> [Set task]:
Below this line is a set of entries; quote exactly the lines from the line that contains "midx=hm, uvs=huv, smooth_shade=False)" to the line that contains "tag(hump, 'raised red", both lines included.

** Start of Input **

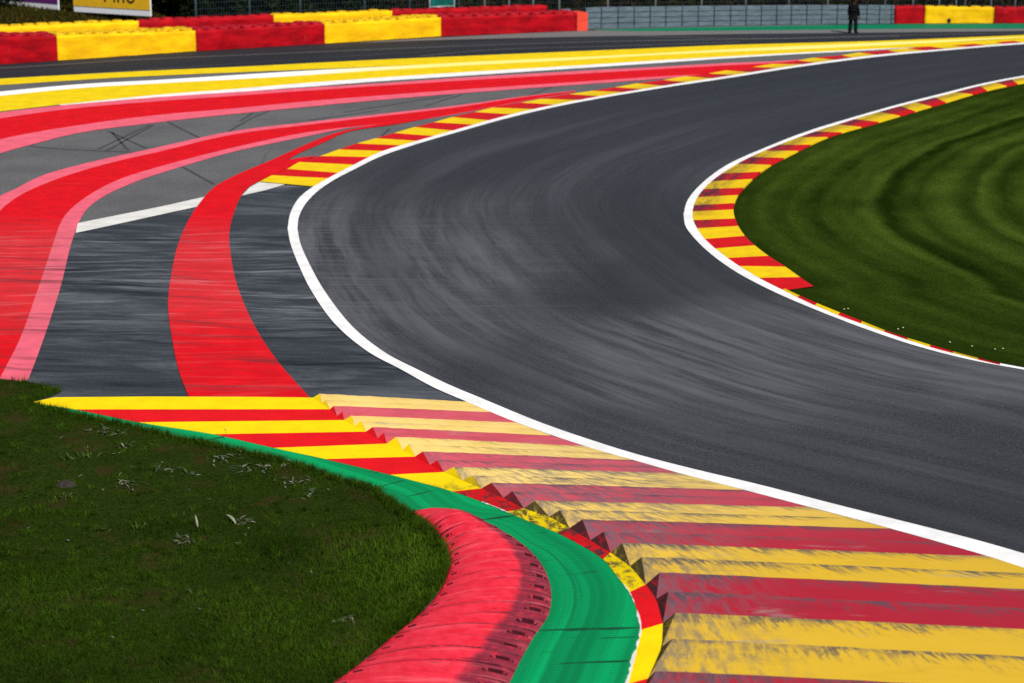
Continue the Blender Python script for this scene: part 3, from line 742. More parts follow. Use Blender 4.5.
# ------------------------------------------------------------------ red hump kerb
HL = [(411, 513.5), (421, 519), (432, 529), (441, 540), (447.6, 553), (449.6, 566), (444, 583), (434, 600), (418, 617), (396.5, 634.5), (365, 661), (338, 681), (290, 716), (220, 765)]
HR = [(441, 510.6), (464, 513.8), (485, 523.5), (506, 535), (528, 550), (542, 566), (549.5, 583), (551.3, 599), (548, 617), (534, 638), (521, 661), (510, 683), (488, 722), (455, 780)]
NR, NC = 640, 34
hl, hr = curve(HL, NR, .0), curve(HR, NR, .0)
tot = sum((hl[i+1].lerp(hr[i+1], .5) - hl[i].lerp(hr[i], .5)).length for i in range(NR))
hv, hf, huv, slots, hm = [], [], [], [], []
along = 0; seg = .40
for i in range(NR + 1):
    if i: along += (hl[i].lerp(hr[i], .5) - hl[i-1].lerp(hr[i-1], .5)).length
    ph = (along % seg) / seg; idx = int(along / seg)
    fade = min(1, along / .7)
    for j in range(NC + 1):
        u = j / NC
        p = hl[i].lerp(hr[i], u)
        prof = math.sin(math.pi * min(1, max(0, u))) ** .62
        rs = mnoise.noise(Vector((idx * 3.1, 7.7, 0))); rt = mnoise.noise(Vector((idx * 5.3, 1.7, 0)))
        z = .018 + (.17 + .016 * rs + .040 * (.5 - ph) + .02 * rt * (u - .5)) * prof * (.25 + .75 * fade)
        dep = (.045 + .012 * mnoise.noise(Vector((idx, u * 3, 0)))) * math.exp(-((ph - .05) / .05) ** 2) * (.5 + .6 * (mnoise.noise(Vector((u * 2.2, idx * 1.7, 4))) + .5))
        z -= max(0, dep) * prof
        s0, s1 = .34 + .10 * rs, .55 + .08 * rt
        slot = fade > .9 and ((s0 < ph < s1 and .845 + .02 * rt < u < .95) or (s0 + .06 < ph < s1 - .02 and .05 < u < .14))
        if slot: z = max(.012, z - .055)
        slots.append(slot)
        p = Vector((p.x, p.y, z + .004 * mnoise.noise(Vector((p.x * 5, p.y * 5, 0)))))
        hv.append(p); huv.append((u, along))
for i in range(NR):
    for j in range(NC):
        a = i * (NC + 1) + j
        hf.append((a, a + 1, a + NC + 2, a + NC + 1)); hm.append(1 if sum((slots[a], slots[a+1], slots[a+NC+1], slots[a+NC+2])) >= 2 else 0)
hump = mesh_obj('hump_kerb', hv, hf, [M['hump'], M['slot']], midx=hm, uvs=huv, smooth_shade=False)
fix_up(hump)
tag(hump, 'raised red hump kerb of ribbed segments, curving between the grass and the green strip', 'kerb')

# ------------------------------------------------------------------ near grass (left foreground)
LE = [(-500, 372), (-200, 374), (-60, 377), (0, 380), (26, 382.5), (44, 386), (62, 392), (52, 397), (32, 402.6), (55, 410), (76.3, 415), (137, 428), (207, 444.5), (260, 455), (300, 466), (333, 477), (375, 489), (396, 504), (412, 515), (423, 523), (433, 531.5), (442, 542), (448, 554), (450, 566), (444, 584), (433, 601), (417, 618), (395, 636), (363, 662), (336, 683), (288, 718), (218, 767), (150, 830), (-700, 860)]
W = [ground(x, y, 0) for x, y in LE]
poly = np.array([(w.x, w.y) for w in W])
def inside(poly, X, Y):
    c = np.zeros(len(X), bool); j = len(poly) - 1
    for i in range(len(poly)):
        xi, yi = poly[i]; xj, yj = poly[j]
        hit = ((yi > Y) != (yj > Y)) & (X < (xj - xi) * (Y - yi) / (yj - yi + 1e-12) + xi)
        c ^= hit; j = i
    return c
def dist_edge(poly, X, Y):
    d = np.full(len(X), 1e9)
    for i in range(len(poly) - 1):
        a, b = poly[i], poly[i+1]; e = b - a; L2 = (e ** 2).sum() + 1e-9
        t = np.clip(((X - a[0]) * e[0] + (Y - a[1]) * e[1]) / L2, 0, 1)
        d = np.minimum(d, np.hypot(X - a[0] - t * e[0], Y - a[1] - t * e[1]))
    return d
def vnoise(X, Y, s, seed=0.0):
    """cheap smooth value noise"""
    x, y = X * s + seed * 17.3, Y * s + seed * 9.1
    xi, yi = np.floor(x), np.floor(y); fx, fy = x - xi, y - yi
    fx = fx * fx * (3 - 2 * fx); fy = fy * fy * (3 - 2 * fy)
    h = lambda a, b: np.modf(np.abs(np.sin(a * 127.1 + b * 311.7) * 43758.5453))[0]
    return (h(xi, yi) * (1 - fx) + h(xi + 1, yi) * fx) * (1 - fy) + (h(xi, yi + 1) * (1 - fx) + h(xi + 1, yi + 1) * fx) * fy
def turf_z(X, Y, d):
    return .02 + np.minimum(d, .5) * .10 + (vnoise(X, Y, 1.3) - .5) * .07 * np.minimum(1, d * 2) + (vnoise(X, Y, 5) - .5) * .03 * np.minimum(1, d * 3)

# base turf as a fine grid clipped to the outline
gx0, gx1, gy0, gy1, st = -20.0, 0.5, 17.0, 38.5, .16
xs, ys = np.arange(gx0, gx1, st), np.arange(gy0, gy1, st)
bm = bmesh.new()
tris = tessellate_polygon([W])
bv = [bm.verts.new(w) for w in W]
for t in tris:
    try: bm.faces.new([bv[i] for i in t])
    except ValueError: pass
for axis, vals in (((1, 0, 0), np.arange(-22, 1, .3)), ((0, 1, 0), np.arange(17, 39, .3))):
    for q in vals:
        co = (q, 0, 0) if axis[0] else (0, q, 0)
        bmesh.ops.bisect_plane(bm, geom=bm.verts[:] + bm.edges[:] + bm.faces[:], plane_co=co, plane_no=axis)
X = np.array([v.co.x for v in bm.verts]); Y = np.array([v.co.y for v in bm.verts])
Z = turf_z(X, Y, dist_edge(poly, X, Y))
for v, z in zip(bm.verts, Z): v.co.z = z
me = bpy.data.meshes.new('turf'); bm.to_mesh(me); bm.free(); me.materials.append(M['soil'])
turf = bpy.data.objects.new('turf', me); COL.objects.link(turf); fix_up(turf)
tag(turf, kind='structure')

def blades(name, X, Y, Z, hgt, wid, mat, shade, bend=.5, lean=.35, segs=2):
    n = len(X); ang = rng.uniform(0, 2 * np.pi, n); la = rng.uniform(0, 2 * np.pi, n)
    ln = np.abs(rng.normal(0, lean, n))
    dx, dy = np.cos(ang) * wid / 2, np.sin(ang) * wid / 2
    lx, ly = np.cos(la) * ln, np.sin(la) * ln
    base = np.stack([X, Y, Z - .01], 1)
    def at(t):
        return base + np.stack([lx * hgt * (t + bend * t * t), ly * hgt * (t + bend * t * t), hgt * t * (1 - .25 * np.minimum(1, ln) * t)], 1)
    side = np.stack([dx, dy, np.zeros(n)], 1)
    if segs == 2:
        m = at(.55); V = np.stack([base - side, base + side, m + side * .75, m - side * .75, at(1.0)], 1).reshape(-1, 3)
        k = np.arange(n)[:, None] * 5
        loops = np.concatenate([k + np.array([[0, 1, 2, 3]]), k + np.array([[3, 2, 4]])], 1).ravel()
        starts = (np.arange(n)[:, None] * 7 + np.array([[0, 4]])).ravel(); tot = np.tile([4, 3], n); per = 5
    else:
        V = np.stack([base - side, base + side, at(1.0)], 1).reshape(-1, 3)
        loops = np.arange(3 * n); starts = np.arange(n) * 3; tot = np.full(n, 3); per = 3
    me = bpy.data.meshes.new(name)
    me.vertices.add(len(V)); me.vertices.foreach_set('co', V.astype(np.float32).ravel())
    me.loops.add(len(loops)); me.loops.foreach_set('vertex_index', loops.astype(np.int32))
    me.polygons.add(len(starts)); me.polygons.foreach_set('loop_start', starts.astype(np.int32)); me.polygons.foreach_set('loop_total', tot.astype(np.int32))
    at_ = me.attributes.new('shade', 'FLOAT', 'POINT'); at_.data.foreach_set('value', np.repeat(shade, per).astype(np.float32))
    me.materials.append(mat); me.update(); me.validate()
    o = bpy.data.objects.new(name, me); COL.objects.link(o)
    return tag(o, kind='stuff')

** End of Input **
** Start of Input **

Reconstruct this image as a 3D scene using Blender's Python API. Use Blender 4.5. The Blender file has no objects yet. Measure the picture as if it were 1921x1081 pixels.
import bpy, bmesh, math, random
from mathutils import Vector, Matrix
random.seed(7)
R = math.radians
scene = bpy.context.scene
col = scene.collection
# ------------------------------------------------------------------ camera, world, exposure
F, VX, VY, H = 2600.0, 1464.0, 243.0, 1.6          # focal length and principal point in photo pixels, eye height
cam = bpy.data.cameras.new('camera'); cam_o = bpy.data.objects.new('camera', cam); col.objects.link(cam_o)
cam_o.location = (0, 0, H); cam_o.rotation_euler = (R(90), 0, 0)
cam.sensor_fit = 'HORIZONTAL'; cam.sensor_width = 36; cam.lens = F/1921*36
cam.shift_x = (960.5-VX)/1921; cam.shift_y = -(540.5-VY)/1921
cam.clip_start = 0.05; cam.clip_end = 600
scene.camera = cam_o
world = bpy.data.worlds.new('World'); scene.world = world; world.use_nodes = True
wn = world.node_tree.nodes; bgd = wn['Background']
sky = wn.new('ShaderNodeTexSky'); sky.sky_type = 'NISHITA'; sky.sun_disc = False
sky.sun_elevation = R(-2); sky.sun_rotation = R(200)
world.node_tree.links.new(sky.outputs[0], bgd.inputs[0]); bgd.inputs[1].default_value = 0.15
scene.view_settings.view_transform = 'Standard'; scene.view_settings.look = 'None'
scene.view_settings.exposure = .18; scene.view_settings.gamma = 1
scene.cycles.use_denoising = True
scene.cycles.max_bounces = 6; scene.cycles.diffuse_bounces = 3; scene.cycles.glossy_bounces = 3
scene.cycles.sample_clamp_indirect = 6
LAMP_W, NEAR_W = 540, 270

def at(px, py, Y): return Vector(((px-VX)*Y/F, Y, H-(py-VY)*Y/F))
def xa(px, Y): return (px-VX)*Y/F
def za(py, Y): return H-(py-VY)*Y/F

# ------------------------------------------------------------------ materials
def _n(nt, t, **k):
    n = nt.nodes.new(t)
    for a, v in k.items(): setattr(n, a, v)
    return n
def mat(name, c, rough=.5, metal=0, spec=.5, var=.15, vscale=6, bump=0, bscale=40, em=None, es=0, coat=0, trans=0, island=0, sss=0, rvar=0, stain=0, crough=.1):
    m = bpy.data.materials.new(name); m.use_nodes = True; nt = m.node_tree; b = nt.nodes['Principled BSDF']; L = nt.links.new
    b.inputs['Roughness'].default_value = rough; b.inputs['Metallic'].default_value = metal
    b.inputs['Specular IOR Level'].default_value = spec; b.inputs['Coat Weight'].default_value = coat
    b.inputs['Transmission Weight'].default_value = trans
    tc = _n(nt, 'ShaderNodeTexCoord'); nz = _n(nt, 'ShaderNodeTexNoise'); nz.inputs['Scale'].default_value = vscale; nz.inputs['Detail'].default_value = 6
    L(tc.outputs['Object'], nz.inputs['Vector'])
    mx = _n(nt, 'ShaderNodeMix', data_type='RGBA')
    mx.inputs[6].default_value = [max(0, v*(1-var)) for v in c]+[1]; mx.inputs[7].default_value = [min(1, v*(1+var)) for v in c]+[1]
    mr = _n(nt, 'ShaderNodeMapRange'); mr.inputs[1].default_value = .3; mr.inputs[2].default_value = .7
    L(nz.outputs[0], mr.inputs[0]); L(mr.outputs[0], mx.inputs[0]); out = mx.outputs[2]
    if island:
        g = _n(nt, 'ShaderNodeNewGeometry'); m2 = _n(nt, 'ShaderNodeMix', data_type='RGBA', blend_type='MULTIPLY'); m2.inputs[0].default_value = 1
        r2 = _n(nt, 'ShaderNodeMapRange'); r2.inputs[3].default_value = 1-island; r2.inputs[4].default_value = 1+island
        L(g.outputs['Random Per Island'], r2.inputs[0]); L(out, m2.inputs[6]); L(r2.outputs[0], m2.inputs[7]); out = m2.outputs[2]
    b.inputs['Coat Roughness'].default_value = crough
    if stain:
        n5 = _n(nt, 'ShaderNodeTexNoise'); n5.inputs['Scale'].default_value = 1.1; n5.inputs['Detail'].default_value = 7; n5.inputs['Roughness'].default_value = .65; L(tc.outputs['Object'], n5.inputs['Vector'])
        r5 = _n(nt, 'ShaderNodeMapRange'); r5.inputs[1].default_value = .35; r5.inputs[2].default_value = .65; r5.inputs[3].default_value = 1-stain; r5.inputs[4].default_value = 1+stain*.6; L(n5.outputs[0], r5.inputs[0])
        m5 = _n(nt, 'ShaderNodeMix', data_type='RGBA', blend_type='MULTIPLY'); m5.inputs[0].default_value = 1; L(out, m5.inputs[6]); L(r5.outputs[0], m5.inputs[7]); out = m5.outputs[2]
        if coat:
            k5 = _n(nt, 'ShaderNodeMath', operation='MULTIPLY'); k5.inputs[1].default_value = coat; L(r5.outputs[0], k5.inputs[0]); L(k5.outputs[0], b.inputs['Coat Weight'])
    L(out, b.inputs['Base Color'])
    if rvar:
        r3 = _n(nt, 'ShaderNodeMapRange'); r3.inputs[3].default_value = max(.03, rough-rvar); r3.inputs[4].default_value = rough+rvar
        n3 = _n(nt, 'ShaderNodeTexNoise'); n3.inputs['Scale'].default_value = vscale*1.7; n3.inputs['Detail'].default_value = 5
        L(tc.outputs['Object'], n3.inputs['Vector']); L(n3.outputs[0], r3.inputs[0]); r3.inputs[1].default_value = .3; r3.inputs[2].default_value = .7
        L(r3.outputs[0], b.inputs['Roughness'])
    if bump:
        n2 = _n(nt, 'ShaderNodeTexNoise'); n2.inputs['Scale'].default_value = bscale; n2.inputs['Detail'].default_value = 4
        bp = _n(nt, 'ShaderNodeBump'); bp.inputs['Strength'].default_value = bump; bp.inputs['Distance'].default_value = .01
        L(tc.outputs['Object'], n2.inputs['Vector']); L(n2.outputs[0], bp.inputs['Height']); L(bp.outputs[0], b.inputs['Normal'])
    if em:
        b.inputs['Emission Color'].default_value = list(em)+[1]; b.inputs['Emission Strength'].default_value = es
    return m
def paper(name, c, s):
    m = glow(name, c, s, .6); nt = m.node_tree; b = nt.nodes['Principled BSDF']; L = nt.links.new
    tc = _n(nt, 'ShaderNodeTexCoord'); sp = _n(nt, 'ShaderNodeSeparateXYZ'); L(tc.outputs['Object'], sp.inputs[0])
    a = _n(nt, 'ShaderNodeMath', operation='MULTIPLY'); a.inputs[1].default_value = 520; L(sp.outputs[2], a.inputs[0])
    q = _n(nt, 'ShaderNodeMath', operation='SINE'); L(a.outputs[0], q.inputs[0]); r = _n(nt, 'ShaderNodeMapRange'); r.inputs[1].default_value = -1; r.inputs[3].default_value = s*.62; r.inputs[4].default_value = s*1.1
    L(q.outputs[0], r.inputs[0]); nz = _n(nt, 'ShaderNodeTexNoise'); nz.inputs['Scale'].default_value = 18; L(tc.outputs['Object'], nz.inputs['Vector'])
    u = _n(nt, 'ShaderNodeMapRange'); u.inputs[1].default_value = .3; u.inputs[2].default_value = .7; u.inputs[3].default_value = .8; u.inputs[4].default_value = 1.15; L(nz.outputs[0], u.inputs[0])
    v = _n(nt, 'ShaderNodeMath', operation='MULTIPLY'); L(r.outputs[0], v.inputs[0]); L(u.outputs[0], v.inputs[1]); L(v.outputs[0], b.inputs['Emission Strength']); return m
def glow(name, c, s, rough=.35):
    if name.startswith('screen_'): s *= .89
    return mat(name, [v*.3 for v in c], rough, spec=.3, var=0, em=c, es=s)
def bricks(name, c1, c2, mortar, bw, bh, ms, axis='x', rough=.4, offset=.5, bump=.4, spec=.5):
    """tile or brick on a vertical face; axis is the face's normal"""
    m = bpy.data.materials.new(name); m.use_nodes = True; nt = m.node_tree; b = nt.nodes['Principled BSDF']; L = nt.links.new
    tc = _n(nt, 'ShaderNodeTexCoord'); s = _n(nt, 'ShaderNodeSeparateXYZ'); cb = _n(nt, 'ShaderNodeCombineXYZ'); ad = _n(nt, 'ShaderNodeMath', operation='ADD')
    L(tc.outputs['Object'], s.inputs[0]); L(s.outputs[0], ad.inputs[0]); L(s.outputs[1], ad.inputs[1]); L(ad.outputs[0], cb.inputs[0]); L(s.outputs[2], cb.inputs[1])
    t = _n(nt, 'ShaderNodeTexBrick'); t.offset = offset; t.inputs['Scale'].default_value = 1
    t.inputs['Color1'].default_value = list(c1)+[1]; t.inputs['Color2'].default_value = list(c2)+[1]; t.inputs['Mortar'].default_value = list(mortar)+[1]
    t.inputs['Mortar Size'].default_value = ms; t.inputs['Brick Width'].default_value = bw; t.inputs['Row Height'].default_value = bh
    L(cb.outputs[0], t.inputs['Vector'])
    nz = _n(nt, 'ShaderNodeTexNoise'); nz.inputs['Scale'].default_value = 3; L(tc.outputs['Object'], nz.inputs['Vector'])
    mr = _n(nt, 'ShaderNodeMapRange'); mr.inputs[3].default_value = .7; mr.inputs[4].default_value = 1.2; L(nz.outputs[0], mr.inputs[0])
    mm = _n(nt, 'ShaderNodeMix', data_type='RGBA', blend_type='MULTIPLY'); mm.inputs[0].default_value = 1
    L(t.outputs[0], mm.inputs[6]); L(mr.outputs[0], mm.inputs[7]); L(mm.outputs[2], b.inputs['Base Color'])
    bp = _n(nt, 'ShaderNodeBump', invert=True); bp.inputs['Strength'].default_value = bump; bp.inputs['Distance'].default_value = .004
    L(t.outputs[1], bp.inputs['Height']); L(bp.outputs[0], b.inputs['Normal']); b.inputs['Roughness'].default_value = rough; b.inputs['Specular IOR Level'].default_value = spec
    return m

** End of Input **

> [Final result]:
hump = mesh_obj('hump_kerb', hv, hf, [M['hump'], M['slot']], midx=hm, uvs=huv, smooth_shade=False)
fix_up(hump)
tag(hump, 'raised red hump kerb of ribbed segments, curving between the grass and the green strip', 'kerb')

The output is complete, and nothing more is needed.